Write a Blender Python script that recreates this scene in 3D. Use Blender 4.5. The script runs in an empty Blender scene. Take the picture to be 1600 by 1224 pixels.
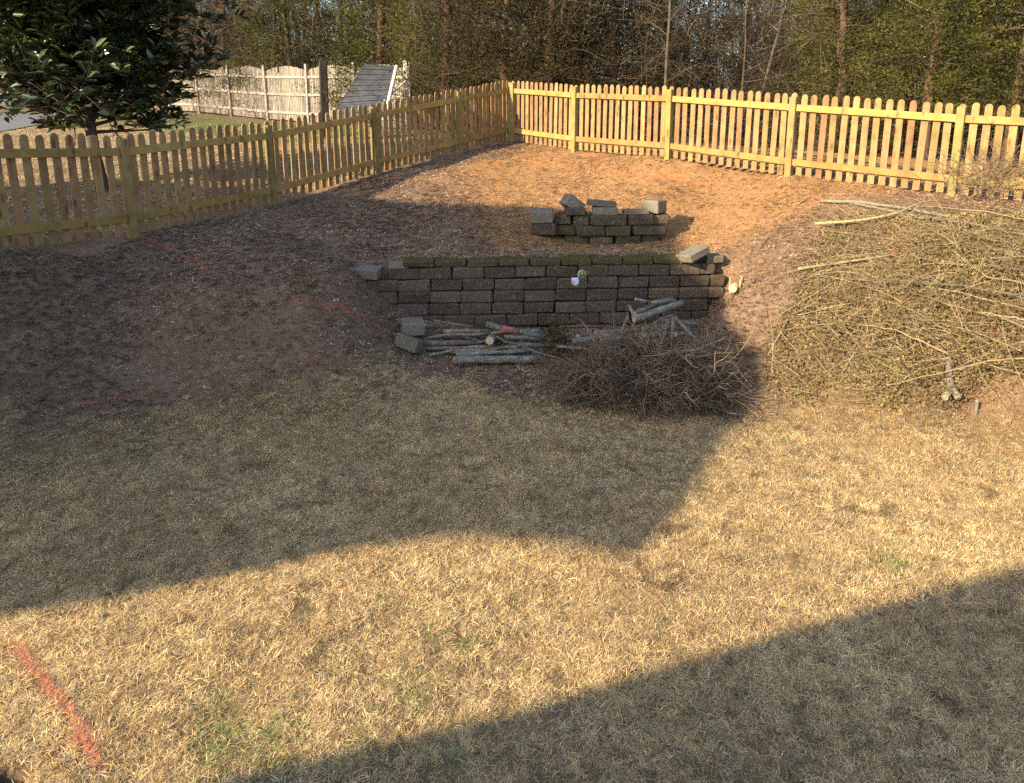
import bpy, bmesh, math, random
import numpy as np
from mathutils import Vector, Matrix, Euler

random.seed(7)
RS = np.random.RandomState(11)
SC = bpy.context.scene
COL = SC.collection

# ------------------------------------------------------------------ camera
F, CX, CY, TH, EYE = 1156.0, 800.0, 433.0, math.radians(12.8), 3.0
cam = bpy.data.cameras.new('camera')
cam.sensor_width = 36.0
cam.lens = F / 1600 * 36
cam.shift_y = -(612 - CY) / 1600
cam.clip_start, cam.clip_end = 0.1, 600
camo = bpy.data.objects.new('camera', cam)
COL.objects.link(camo)
camo.location = (0, 0, EYE)
camo.rotation_euler = (math.pi / 2 - TH, 0, 0)
SC.camera = camo

# ------------------------------------------------------------------ sky, sun, exposure
SUN_BEAR, SUN_EL = math.radians(52), math.radians(25)      # shadows run 52 deg right of straight ahead
SD = (math.sin(SUN_BEAR), math.cos(SUN_BEAR))              # horizontal direction the shadows fall
world = bpy.data.worlds.new('World')
SC.world = world
world.use_nodes = True
wn = world.node_tree.nodes
sky = wn.new('ShaderNodeTexSky')
sky.sky_type = 'NISHITA'
sky.sun_disc = False
sky.sun_elevation = SUN_EL
sky.sun_rotation = SUN_BEAR + math.pi
sky.air_density, sky.dust_density, sky.ozone_density = 1.0, 1.6, 0.8
bg = wn['Background']
bg.inputs['Strength'].default_value = 0.13
world.node_tree.links.new(sky.outputs[0], bg.inputs['Color'])
sun = bpy.data.lights.new('sun', 'SUN')
sun.energy = 4.6
sun.angle = math.radians(0.53)
sun.color = (1.0, 0.815, 0.53)
suno = bpy.data.objects.new('sun', sun)
COL.objects.link(suno)
suno.rotation_euler = Vector((SD[0] * math.cos(SUN_EL), SD[1] * math.cos(SUN_EL), -math.sin(SUN_EL))).to_track_quat('-Z', 'Y').to_euler()
suno.location = (-20, -20, 15)
SC.view_settings.view_transform = 'Standard'
SC.view_settings.look = 'None'
SC.view_settings.gamma = 1
SC.view_settings.exposure = 1.25
SC.render.engine = 'CYCLES'
SC.cycles.use_denoising = False
SC.cycles.max_bounces = 4
SC.cycles.diffuse_bounces = 2
SC.cycles.denoiser = 'OPENIMAGEDENOISE'
SC.cycles.transparent_max_bounces = 6


# ------------------------------------------------------------------ maths helpers
def ray(px, py):
    r, u = (px - CX) / F, (CY - py) / F
    return np.array((r, math.cos(TH) + u * math.sin(TH), -math.sin(TH) + u * math.cos(TH)))


def slope(py):
    d = ray(0, py)
    return d[2] / d[1]


def at(px, py, Y):
    d = ray(px, py)
    s = Y / d[1]
    return Vector((d[0] * s, Y, EYE + d[2] * s))


def pz(px, py, z):
    return at(px, py, (z - EYE) / slope(py))


def smooth(t):
    t = np.clip(t, 0, 1)
    return t * t * (3 - 2 * t)


def vnoise(x, y, s, seed=0):
    x, y = np.asarray(x, float) / s, np.asarray(y, float) / s
    xi, yi = np.floor(x), np.floor(y)
    fx, fy = smooth(x - xi), smooth(y - yi)

    def h(a, b):
        v = np.sin(a * 127.1 + b * 311.7 + seed * 74.7) * 43758.5453
        return v - np.floor(v)
    return (h(xi, yi) * (1 - fx) + h(xi + 1, yi) * fx) * (1 - fy) + (h(xi, yi + 1) * (1 - fx) + h(xi + 1, yi + 1) * fx) * fy


class TPS:
    def __init__(s, pts):
        p = np.array([(q[0], q[1], q[2]) for q in pts], float)
        s.c = p[:, :2]
        n = len(p)
        K = s.k(s.c)
        A = np.zeros((n + 3, n + 3))
        A[:n, :n] = K + np.eye(n) * 0.02
        A[:n, n] = A[n, :n] = 1
        A[:n, n + 1:] = s.c
        A[n + 1:, :n] = s.c.T
        s.w = np.linalg.solve(A, np.concatenate([p[:, 2], np.zeros(3)]))

    def k(s, q):
        r2 = ((q[:, None, :] - s.c[None]) ** 2).sum(-1)
        return 0.5 * r2 * np.log(r2 + 1e-9)

    def __call__(s, x, y):
        x, y = np.atleast_1d(np.asarray(x, float)), np.atleast_1d(np.asarray(y, float))
        sh = x.shape
        x, y = np.clip(x.ravel(), -45, 45), np.clip(y.ravel(), -20, 62)
        out = np.empty(len(x))
        for i in range(0, len(x), 20000):
            q = np.stack([x[i:i + 20000], y[i:i + 20000]], 1)
            out[i:i + 20000] = s.k(q) @ s.w[:-3] + s.w[-3] + q @ s.w[-2:]
        return out.reshape(sh)


# ------------------------------------------------------------------ terrain
WALL_A, WALL_B = at(604, 470, 9.0), at(1120, 470, 9.3)      # foot line of the retaining wall, left and right end
WALL_TOP = 1.05


def wall_y(x):
    return WALL_A.y + (x - WALL_A.x) / (WALL_B.x - WALL_A.x) * (WALL_B.y - WALL_A.y)


POSTS = dict(L1=(208, 371, 217, 9.04), L2=(428, 322, 196, 11.2), L3=(587, 274, 167, 13.3), L4=(718, 240, 143, 14.95), C=(796, 221.6, 128.6, 16.2),
             R1=(897, 237, 135.8, 14.7), R2=(1043, 249.6, 140, 13.1), R3=(1231, 278, 151.5, 11.5), R4=(1486, 307, 167, 10.0))
shared = [at(v[0], v[1], v[3]) for v in POSTS.values()]
shared += [(-5.2, 7.96, 1.5), (-5.76, 6.88, 1.55), (-6.7, 4.95, 1.4), pz(0, 450, 1.28), pz(0, 550, 0.82), pz(0, 640, 0.46), pz(0, 720, 0.2), pz(150, 420, 1.22), pz(150, 500, 0.86), pz(150, 600, 0.42),
           pz(300, 400, 1.28), pz(300, 470, 0.98), pz(300, 560, 0.5), pz(300, 640, 0.18), pz(450, 380, 1.32), pz(450, 440, 1.08), pz(450, 500, 0.78),
           pz(450, 580, 0.36), pz(540, 430, 1.06), pz(540, 460, 0.9), pz(540, 520, 0.58), pz(560, 590, 0.26),
           pz(1165, 445, 0.98), pz(1180, 412, 1.1), pz(1200, 500, 0.7), pz(1200, 560, 0.36), pz(1230, 630, 0.06), pz(1300, 400, 1.3), pz(1300, 340, 1.62),
           pz(1300, 500, 0.78), pz(1300, 580, 0.34), pz(1350, 650, 0.04), pz(1450, 400, 1.42), pz(1450, 500, 0.85), pz(1450, 580, 0.42),
           pz(1500, 640, 0.1), pz(1600, 400, 1.5), pz(1600, 500, 0.95), pz(1600, 600, 0.4), pz(1600, 660, 0.08)]
shared += [(x, y, 0.0) for x in (-3, -1, 1, 3, 5) for y in (-3, 1, 3, 5)] + [(x, 6.2, 0.03) for x in (-2, 0, 2, 4)]
shared += [(-4.6, 4.5, 0.05), (-6, 3, 0.1), (-8, 5, 0.6), (-8, 1, 0.1), (8, 5, 0.1), (8, 1, 0), (8.5, 7, 0.8), (9, 9, 1.6), (12, 8, 1.5), (12, 4, 0.3), (-8, -10, 0), (10, -10, 0), (0, -20, 0), (-40, -20, 0), (40, -20, 0),
           (-6.4, 9.5, 1.5), (-6.9, 12.5, 1.68), (-5, 14, 1.8), (-9, 8, 1.5), (-12, 12, 1.75), (-12, 20, 2.1), (-6, 20, 2.25), (-2.5, 18, 2.28), (-16, 30, 2.85), (-12.7, 30.8, 2.86),
           (-8.8, 27.7, 2.62), (-4.8, 23.7, 2.48), (-1, 20, 2.35), (-30, 40, 3.0), (-40, 10, 1.6), (4, 16, 2.2), (8, 13, 2.0), (8, 20, 1.95), (0, 25, 2.2), (14, 16, 1.7), (20, 30, 1.2), (0, 40, 1.7),
           (-15, 55, 2.6), (10, 60, 0.8), (40, 60, 0.2), (40, 15, 0.8)]
front = []
for s, z in ((0, 0.62), (0.12, 0.42), (0.3, 0.3), (0.5, 0.27), (0.7, 0.28), (0.88, 0.33), (1.0, 0.5)):
    x = WALL_A.x + s * (WALL_B.x - WALL_A.x)
    front += [(x, wall_y(x) - 0.02, z), (x, wall_y(x) - 0.45, z * 0.8 - 0.05)]
front += [pz(650, 600, 0.1), pz(800, 592, 0.05), pz(950, 600, 0.04), pz(1080, 600, 0.08), at(700, 572, 8.15), at(780, 574, 8.12), at(860, 574, 8.1), pz(1170, 560, 0.34)]
back = []
for s in (0, 0.15, 0.35, 0.5, 0.65, 0.85, 1.0):
    x = WALL_A.x + s * (WALL_B.x - WALL_A.x)
    zz = WALL_TOP + 0.06 - (0.08 if s in (0, 1.0) else 0)
    back += [(x, wall_y(x) + 0.1, zz), (x, wall_y(x) + 0.5, zz + 0.03)]
back += [at(840, 366, 10.25), at(900, 384, 10.2), at(1040, 380, 10.3), at(700, 372, 10.3), at(620, 350, 10.9), at(830, 325, 11.45), at(700, 318, 11.5), at(620, 314, 11.6),
         at(1000, 320, 11.4), at(1100, 340, 10.9), at(950, 280, 12.8), at(800, 262, 13.8), at(1100, 300, 11.9), at(520, 340, 10.7)]
TL, TU = TPS(shared + front), TPS(shared + back)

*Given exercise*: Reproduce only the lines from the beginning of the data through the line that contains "COL = SC.collection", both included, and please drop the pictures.

*Expected answer*:
Write a Blender Python script that recreates this scene in 3D. Use Blender 4.5. The script runs in an empty Blender scene. Take the picture to be 1600 by 1224 pixels.
import bpy, bmesh, math, random
import numpy as np
from mathutils import Vector, Matrix, Euler

random.seed(7)
RS = np.random.RandomState(11)
SC = bpy.context.scene
COL = SC.collection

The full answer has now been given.